The problem:
Output the full listing word for word.

--- start Collected data ---

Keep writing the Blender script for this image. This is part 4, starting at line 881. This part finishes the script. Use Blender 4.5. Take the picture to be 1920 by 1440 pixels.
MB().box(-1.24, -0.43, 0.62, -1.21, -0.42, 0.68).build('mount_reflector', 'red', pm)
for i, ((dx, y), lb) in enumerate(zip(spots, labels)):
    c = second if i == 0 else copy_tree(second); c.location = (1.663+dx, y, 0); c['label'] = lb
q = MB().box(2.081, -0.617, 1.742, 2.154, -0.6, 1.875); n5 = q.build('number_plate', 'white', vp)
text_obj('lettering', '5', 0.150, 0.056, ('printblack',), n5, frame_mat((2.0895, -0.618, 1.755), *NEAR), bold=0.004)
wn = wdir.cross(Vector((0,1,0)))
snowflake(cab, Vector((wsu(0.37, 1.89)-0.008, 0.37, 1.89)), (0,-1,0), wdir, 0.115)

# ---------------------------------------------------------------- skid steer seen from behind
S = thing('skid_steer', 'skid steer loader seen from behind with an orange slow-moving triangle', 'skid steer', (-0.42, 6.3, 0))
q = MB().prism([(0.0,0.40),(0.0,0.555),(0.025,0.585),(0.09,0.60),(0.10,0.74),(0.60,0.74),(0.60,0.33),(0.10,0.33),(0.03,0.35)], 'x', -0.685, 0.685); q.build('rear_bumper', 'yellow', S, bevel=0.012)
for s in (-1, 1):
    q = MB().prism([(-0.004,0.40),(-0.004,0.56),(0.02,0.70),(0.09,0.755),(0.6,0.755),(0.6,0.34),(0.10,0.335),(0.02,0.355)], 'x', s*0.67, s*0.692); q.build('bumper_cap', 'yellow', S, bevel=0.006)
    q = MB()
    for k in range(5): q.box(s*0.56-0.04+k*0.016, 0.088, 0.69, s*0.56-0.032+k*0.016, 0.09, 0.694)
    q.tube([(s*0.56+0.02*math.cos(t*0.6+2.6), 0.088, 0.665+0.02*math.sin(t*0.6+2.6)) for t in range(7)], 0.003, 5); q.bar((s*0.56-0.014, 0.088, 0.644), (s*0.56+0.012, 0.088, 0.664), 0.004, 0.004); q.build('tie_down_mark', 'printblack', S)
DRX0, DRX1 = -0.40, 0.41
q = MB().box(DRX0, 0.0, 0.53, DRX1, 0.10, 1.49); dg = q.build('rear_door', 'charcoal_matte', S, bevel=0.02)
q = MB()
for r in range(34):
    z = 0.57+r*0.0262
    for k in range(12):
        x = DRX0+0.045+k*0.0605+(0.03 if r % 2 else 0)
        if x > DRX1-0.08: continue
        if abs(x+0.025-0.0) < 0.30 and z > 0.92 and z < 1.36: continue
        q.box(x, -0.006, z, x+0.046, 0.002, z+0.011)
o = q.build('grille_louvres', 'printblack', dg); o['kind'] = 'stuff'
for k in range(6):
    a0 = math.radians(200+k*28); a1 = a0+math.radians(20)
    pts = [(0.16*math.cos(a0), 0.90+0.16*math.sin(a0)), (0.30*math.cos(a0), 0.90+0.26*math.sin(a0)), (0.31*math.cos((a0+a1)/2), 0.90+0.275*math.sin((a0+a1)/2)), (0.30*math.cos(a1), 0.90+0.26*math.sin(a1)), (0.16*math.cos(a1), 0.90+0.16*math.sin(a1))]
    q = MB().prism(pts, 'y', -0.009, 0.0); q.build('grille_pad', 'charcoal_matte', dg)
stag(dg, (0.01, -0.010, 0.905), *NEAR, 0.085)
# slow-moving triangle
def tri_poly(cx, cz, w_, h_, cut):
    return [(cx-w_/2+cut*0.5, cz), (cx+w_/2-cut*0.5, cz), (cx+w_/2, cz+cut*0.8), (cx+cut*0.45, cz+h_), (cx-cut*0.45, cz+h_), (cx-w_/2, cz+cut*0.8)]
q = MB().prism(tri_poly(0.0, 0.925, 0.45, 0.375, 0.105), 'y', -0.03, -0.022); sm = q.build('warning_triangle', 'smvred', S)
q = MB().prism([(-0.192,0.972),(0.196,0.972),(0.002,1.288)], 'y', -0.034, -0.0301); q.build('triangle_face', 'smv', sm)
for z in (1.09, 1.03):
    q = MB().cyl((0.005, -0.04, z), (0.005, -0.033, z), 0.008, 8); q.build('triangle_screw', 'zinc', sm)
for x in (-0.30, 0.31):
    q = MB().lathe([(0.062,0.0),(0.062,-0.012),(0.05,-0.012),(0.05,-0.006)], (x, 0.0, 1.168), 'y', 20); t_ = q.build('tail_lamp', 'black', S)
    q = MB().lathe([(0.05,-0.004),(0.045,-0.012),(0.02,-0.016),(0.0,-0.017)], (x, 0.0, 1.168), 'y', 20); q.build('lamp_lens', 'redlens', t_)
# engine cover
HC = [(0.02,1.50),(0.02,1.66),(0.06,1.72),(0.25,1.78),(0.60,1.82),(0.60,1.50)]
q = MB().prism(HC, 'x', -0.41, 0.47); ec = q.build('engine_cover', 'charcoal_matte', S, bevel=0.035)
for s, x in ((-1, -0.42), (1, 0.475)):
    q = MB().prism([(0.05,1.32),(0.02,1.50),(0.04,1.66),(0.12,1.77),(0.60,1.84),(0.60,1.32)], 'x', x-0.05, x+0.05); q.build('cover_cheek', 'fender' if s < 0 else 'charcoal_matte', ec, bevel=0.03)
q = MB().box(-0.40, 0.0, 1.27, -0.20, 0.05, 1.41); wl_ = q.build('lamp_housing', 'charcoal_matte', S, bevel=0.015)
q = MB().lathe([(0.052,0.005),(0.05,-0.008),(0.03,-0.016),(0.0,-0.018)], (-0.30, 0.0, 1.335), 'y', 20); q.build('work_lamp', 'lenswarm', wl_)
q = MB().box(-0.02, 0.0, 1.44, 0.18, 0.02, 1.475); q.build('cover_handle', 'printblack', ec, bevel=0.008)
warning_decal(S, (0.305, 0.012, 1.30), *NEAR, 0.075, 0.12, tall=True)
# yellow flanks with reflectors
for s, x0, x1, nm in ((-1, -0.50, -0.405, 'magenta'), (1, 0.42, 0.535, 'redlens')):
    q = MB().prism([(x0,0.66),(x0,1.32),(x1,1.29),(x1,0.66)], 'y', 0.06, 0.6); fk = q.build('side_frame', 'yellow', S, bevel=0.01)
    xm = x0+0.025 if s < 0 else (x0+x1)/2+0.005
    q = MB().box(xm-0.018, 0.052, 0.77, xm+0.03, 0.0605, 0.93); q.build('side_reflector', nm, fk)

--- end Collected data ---

Correct answer:
Keep writing the Blender script for this image. This is part 4, starting at line 881. This part finishes the script. Use Blender 4.5. Take the picture to be 1920 by 1440 pixels.
MB().box(-1.24, -0.43, 0.62, -1.21, -0.42, 0.68).build('mount_reflector', 'red', pm)
for i, ((dx, y), lb) in enumerate(zip(spots, labels)):
    c = second if i == 0 else copy_tree(second); c.location = (1.663+dx, y, 0); c['label'] = lb
q = MB().box(2.081, -0.617, 1.742, 2.154, -0.6, 1.875); n5 = q.build('number_plate', 'white', vp)
text_obj('lettering', '5', 0.150, 0.056, ('printblack',), n5, frame_mat((2.0895, -0.618, 1.755), *NEAR), bold=0.004)
wn = wdir.cross(Vector((0,1,0)))
snowflake(cab, Vector((wsu(0.37, 1.89)-0.008, 0.37, 1.89)), (0,-1,0), wdir, 0.115)

# ---------------------------------------------------------------- skid steer seen from behind
S = thing('skid_steer', 'skid steer loader seen from behind with an orange slow-moving triangle', 'skid steer', (-0.42, 6.3, 0))
q = MB().prism([(0.0,0.40),(0.0,0.555),(0.025,0.585),(0.09,0.60),(0.10,0.74),(0.60,0.74),(0.60,0.33),(0.10,0.33),(0.03,0.35)], 'x', -0.685, 0.685); q.build('rear_bumper', 'yellow', S, bevel=0.012)
for s in (-1, 1):
    q = MB().prism([(-0.004,0.40),(-0.004,0.56),(0.02,0.70),(0.09,0.755),(0.6,0.755),(0.6,0.34),(0.10,0.335),(0.02,0.355)], 'x', s*0.67, s*0.692); q.build('bumper_cap', 'yellow', S, bevel=0.006)
    q = MB()
    for k in range(5): q.box(s*0.56-0.04+k*0.016, 0.088, 0.69, s*0.56-0.032+k*0.016, 0.09, 0.694)
    q.tube([(s*0.56+0.02*math.cos(t*0.6+2.6), 0.088, 0.665+0.02*math.sin(t*0.6+2.6)) for t in range(7)], 0.003, 5); q.bar((s*0.56-0.014, 0.088, 0.644), (s*0.56+0.012, 0.088, 0.664), 0.004, 0.004); q.build('tie_down_mark', 'printblack', S)
DRX0, DRX1 = -0.40, 0.41
q = MB().box(DRX0, 0.0, 0.53, DRX1, 0.10, 1.49); dg = q.build('rear_door', 'charcoal_matte', S, bevel=0.02)
q = MB()
for r in range(34):
    z = 0.57+r*0.0262
    for k in range(12):
        x = DRX0+0.045+k*0.0605+(0.03 if r % 2 else 0)
        if x > DRX1-0.08: continue
        if abs(x+0.025-0.0) < 0.30 and z > 0.92 and z < 1.36: continue
        q.box(x, -0.006, z, x+0.046, 0.002, z+0.011)
o = q.build('grille_louvres', 'printblack', dg); o['kind'] = 'stuff'
for k in range(6):
    a0 = math.radians(200+k*28); a1 = a0+math.radians(20)
    pts = [(0.16*math.cos(a0), 0.90+0.16*math.sin(a0)), (0.30*math.cos(a0), 0.90+0.26*math.sin(a0)), (0.31*math.cos((a0+a1)/2), 0.90+0.275*math.sin((a0+a1)/2)), (0.30*math.cos(a1), 0.90+0.26*math.sin(a1)), (0.16*math.cos(a1), 0.90+0.16*math.sin(a1))]
    q = MB().prism(pts, 'y', -0.009, 0.0); q.build('grille_pad', 'charcoal_matte', dg)
stag(dg, (0.01, -0.010, 0.905), *NEAR, 0.085)
# slow-moving triangle
def tri_poly(cx, cz, w_, h_, cut):
    return [(cx-w_/2+cut*0.5, cz), (cx+w_/2-cut*0.5, cz), (cx+w_/2, cz+cut*0.8), (cx+cut*0.45, cz+h_), (cx-cut*0.45, cz+h_), (cx-w_/2, cz+cut*0.8)]
q = MB().prism(tri_poly(0.0, 0.925, 0.45, 0.375, 0.105), 'y', -0.03, -0.022); sm = q.build('warning_triangle', 'smvred', S)
q = MB().prism([(-0.192,0.972),(0.196,0.972),(0.002,1.288)], 'y', -0.034, -0.0301); q.build('triangle_face', 'smv', sm)
for z in (1.09, 1.03):
    q = MB().cyl((0.005, -0.04, z), (0.005, -0.033, z), 0.008, 8); q.build('triangle_screw', 'zinc', sm)
for x in (-0.30, 0.31):
    q = MB().lathe([(0.062,0.0),(0.062,-0.012),(0.05,-0.012),(0.05,-0.006)], (x, 0.0, 1.168), 'y', 20); t_ = q.build('tail_lamp', 'black', S)
    q = MB().lathe([(0.05,-0.004),(0.045,-0.012),(0.02,-0.016),(0.0,-0.017)], (x, 0.0, 1.168), 'y', 20); q.build('lamp_lens', 'redlens', t_)
# engine cover
HC = [(0.02,1.50),(0.02,1.66),(0.06,1.72),(0.25,1.78),(0.60,1.82),(0.60,1.50)]
q = MB().prism(HC, 'x', -0.41, 0.47); ec = q.build('engine_cover', 'charcoal_matte', S, bevel=0.035)
for s, x in ((-1, -0.42), (1, 0.475)):
    q = MB().prism([(0.05,1.32),(0.02,1.50),(0.04,1.66),(0.12,1.77),(0.60,1.84),(0.60,1.32)], 'x', x-0.05, x+0.05); q.build('cover_cheek', 'fender' if s < 0 else 'charcoal_matte', ec, bevel=0.03)
q = MB().box(-0.40, 0.0, 1.27, -0.20, 0.05, 1.41); wl_ = q.build('lamp_housing', 'charcoal_matte', S, bevel=0.015)
q = MB().lathe([(0.052,0.005),(0.05,-0.008),(0.03,-0.016),(0.0,-0.018)], (-0.30, 0.0, 1.335), 'y', 20); q.build('work_lamp', 'lenswarm', wl_)
q = MB().box(-0.02, 0.0, 1.44, 0.18, 0.02, 1.475); q.build('cover_handle', 'printblack', ec, bevel=0.008)
warning_decal(S, (0.305, 0.012, 1.30), *NEAR, 0.075, 0.12, tall=True)
# yellow flanks with reflectors
for s, x0, x1, nm in ((-1, -0.50, -0.405, 'magenta'), (1, 0.42, 0.535, 'redlens')):
    q = MB().prism([(x0,0.66),(x0,1.32),(x1,1.29),(x1,0.66)], 'y', 0.06, 0.6); fk = q.build('side_frame', 'yellow', S, bevel=0.01)
    xm = x0+0.025 if s < 0 else (x0+x1)/2+0.005
    q = MB().box(xm-0.018, 0.052, 0.77, xm+0.03, 0.0605, 0.93); q.build('side_reflector', nm, fk)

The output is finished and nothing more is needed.